We talk a lot about access and authentication, but what about revoking user access?

Google hopes to make it easier with their proposed Continuous Access Evaluation Protocol.

As authentication continues to improve, another problem to examine is around ending user sessions, especially with automation. This is a continuation our conversation around the importance conditional access and zero trust.

Ending user sessions

Right now, a user is usually authenticated just when they log in; and, as long as they stay active, the session doesn’t end. What do you do if a session needs to be ended for some reason, like the device enters a risky security state, or the user’s authorization needs to be revoked (which is a nice way saying they were dismissed)?

At Oktane 2019, it became clear to me that simply deprovisioning employees and partners from systems remains complicated, so what’s the experience around ending user sessions right now?

When I looked into how admins could end user sessions, I dug into the developer documentation for several popular SaaS applications and IdPs. All sorts products and platforms, ranging from Salesforce, to Citrix, to Windows PowerShell, and others allow admins the ability to end a user session. With Okta, you can end user sessions through proprietary APIs or within Okta itself, but for generic SAML-enabled applications, current standards have some limitations.

So, yes, you can end user sessions, but it isn’t always clear how immediately it ends the session and no one seems to offer the ability to automate the process. One example of how complicated it can be: an admin disabled a fired employee’s AD, but the employee was able to continue to use their company email for hours afterward.
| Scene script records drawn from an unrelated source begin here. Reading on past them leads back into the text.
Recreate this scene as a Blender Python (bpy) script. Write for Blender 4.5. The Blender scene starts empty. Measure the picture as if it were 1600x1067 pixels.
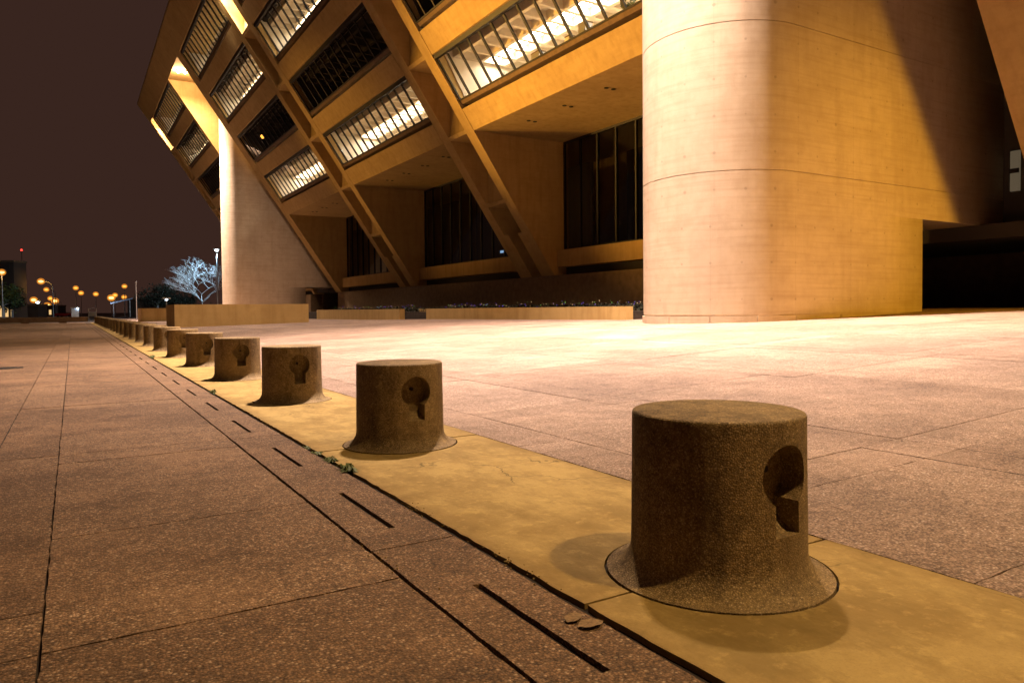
import bpy, bmesh, math, random
from mathutils import Vector, Matrix, noise
random.seed(7)
scene = bpy.context.scene
COL = scene.collection

# ------------------------------------------------------------------ camera
F_PX, YAW, PITCH, ROLL, CAM_H, CY = 1133.5, math.radians(31.174), -0.029, 0.0095, 0.9415, 515.14
_fw = Vector((math.sin(YAW)*math.cos(PITCH), math.cos(YAW)*math.cos(PITCH), math.sin(PITCH)))
_r = Vector((math.cos(YAW), -math.sin(YAW), 0)); _u = _r.cross(_fw)
_R = math.cos(ROLL)*_r - math.sin(ROLL)*_u
_U = math.cos(ROLL)*_u + math.sin(ROLL)*_r
cam_d = bpy.data.cameras.new('camera'); cam = bpy.data.objects.new('camera', cam_d); COL.objects.link(cam)
cam.matrix_world = Matrix(((_R.x, _U.x, -_fw.x, 0), (_R.y, _U.y, -_fw.y, 0), (_R.z, _U.z, -_fw.z, CAM_H), (0, 0, 0, 1)))
cam_d.sensor_width = 36.0
cam_d.lens = F_PX/1600*36
cam_d.shift_y = (CY-533.5)/1600
cam_d.clip_start = 0.05; cam_d.clip_end = 3000
scene.camera = cam

# ------------------------------------------------------------------ night sky
world = bpy.data.worlds.new('World'); scene.world = world; world.use_nodes = True
wb = world.node_tree.nodes['Background']
wb.inputs[0].default_value = (0.0395, 0.0185, 0.0135, 1); wb.inputs[1].default_value = 1.0
scene.view_settings.view_transform = 'Standard'; scene.view_settings.look = 'None'
scene.view_settings.exposure = 0.0; scene.view_settings.gamma = 1.0; scene.view_settings.use_curve_mapping = False
scene.cycles.max_bounces = 6; scene.cycles.diffuse_bounces = 4; scene.cycles.transparent_max_bounces = 12
scene.cycles.sample_clamp_indirect = 6.0

LAMP = (1.0, 0.77, 0.67)        # lamps under the tower soffits
SODIUM = (1.0, 0.52, 0.10)      # street floods
TOWER_W, FLOOD_W, FLAT_W, SIDE_W = 90000, 300000, 10000, 33000
GOLD = (1.0, 0.50, 0.03)

def spot(name, loc, target, watts, color, half_deg, blend=1.0, radius=0.15, parent=None):
    l = bpy.data.lights.new(name, 'SPOT'); l.energy = watts; l.color = color
    l.spot_size = math.radians(2*half_deg); l.spot_blend = blend; l.shadow_soft_size = radius
    o = bpy.data.objects.new(name, l); COL.objects.link(o)
    d = Vector(target)-Vector(loc)
    o.rotation_euler = d.to_track_quat('-Z', 'Y').to_euler()
    o.location = loc
    if parent: o.parent = parent; o.location = Vector(loc)-parent.location
    return o
def point(name, loc, watts, color, radius=0.1, parent=None):
    l = bpy.data.lights.new(name, 'POINT'); l.energy = watts; l.color = color; l.shadow_soft_size = radius
    o = bpy.data.objects.new(name, l); COL.objects.link(o); o.location = loc
    if parent: o.parent = parent; o.location = Vector(loc)-parent.location
    return o

# ------------------------------------------------------------------ materials
class NT:
    def __init__(s, name):
        s.m = bpy.data.materials.new(name); s.m.use_nodes = True
        s.t = s.m.node_tree; s.n = s.t.nodes; s.b = s.n['Principled BSDF']; s.out = s.n['Material Output']
        s.pos = s.add('ShaderNodeNewGeometry').outputs['Position']
    def add(s, kind, **kw):
        n = s.n.new(kind)
        for k, v in kw.items(): setattr(n, k, v)
        return n
    def link(s, a, b): s.t.links.new(a, b)
    def val(s, inp, v):
        if hasattr(v, 'is_linked') or isinstance(v, bpy.types.NodeSocket): s.link(v, inp)
        else: inp.default_value = v
    def math(s, op, a, b=0.0, c=None, clamp=False):
        n = s.add('ShaderNodeMath', operation=op); n.use_clamp = clamp
        s.val(n.inputs[0], a); s.val(n.inputs[1], b)
        if c is not None: s.val(n.inputs[2], c)
        return n.outputs[0]
    def mapping(s, vec, scale):
        n = s.add('ShaderNodeMapping'); n.inputs['Scale'].default_value = scale; s.link(vec, n.inputs[0]); return n.outputs[0]
    def noise(s, scale, detail=4, rough=0.55, vec=None):
        n = s.add('ShaderNodeTexNoise'); n.inputs['Scale'].default_value = scale
        n.inputs['Detail'].default_value = detail; n.inputs['Roughness'].default_value = rough
        s.link(vec or s.pos, n.inputs['Vector']); return n.outputs['Fac']
    def voro(s, scale, feature='F1', vec=None, rnd=1.0):
        n = s.add('ShaderNodeTexVoronoi', feature=feature); n.inputs['Scale'].default_value = scale
        n.inputs['Randomness'].default_value = rnd
        s.link(vec or s.pos, n.inputs['Vector']); return n
    def ramp(s, fac, stops):
        n = s.add('ShaderNodeValToRGB'); e = n.color_ramp.elements
        while len(e) < len(stops): e.new(0.5)
        for i, (p, c) in enumerate(stops):
            e[i].position = p; e[i].color = (*c, 1) if len(c) == 3 else c
        s.link(fac, n.inputs[0]); return n.outputs[0]
    def mix(s, fac, a, b, mode='MIX'):
        n = s.add('ShaderNodeMix', data_type='RGBA', blend_type=mode)
        s.val(n.inputs[0], fac)
        for i, v in ((6, a), (7, b)):
            if isinstance(v, tuple): n.inputs[i].default_value = (*v, 1)
            else: s.link(v, n.inputs[i])
        return n.outputs[2]
    def mrange(s, v, a, b, c=0.0, d=1.0):
        n = s.add('ShaderNodeMapRange'); s.link(v, n.inputs[0])
        for i, q in enumerate((a, b, c, d)): n.inputs[i+1].default_value = q
        return n.outputs[0]
    def bump(s, h, strength=0.3, dist=0.01):
        n = s.add('ShaderNodeBump'); n.inputs['Strength'].default_value = strength; n.inputs['Distance'].default_value = dist
        s.link(h, n.inputs['Height']); s.link(n.outputs[0], s.b.inputs['Normal'])
    def base(s, c, rough=0.85, spec=0.25):
        s.val(s.b.inputs['Base Color'], (*c, 1) if isinstance(c, tuple) else c)
        s.val(s.b.inputs['Roughness'], rough); s.b.inputs['Specular IOR Level'].default_value = spec
        return s.m

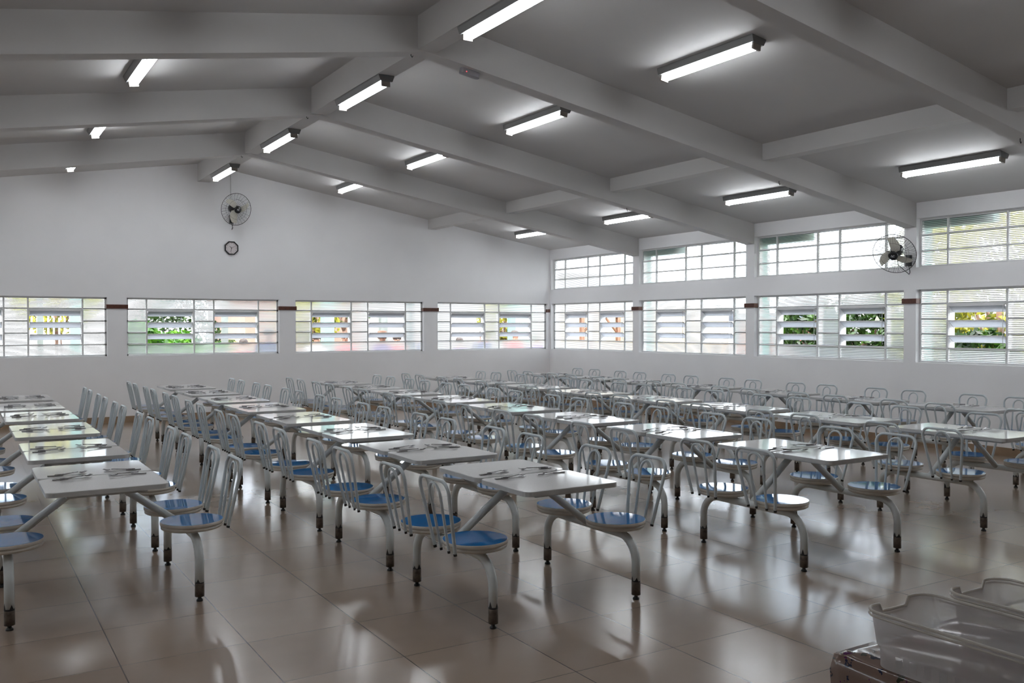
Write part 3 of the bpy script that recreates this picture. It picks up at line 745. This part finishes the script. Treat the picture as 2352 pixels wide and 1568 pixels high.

Automating user session management

This is where Google hopes their proposed Continuous Access Evaluation Protocol could help. The idea with CAEP is how, as everyone moves more into the cloud and onto mobile devices, user sessions authentication should involve dynamic data (e.g., location, device hygiene, etc.). Authentication shouldn’t be a static decision made when the user wants to login. So, this could make it easier to end a user session if malware is detected on a device, as mentioned earlier.

CAEP would provide vendors with a publish-and-subscribe approach to user sessions, which relay data about live sessions to the app and IdP, as opposed to the current style of “fire and forget,” according to Google. If it works as Google believes the process would work, it'd go like this:

 “An endpoint security service monitoring the device obtains information about the suspicious activity. It publishes a message that invalidates all sessions from that device. All service providers subscribed to those sessions then invalidate their internal sessions from that device, and the user needs to re-authenticate from that device in order to proceed.”

The Continuous Access Evaluation Protocol allows for multiple services to subscribe, making it possible to end all of a user’s active sessions.

ending user session with CAEP

Watch this space—the identity space is very active

I’ve only become familiar with the industry over the past year, and in that time, I’ve seen an impressive amount of advancement in identity standards, such as WebAuthn. So, I was surprised automatically ending user sessions isn’t really a thing, let alone easy. Continuous Access Management Protocol might not be the option with that ability, but it’s one that stuck out to me.

Authentication continues to improve, so ending user sessions is something I figured would have been in a better place than it currently is. However, it can take a while to implement changes, so I expect to be waiting a little while longer. As focus turns toward contextual access and other methods handling access and authentication, it would be useful for automatically ending user sessions to come along with that.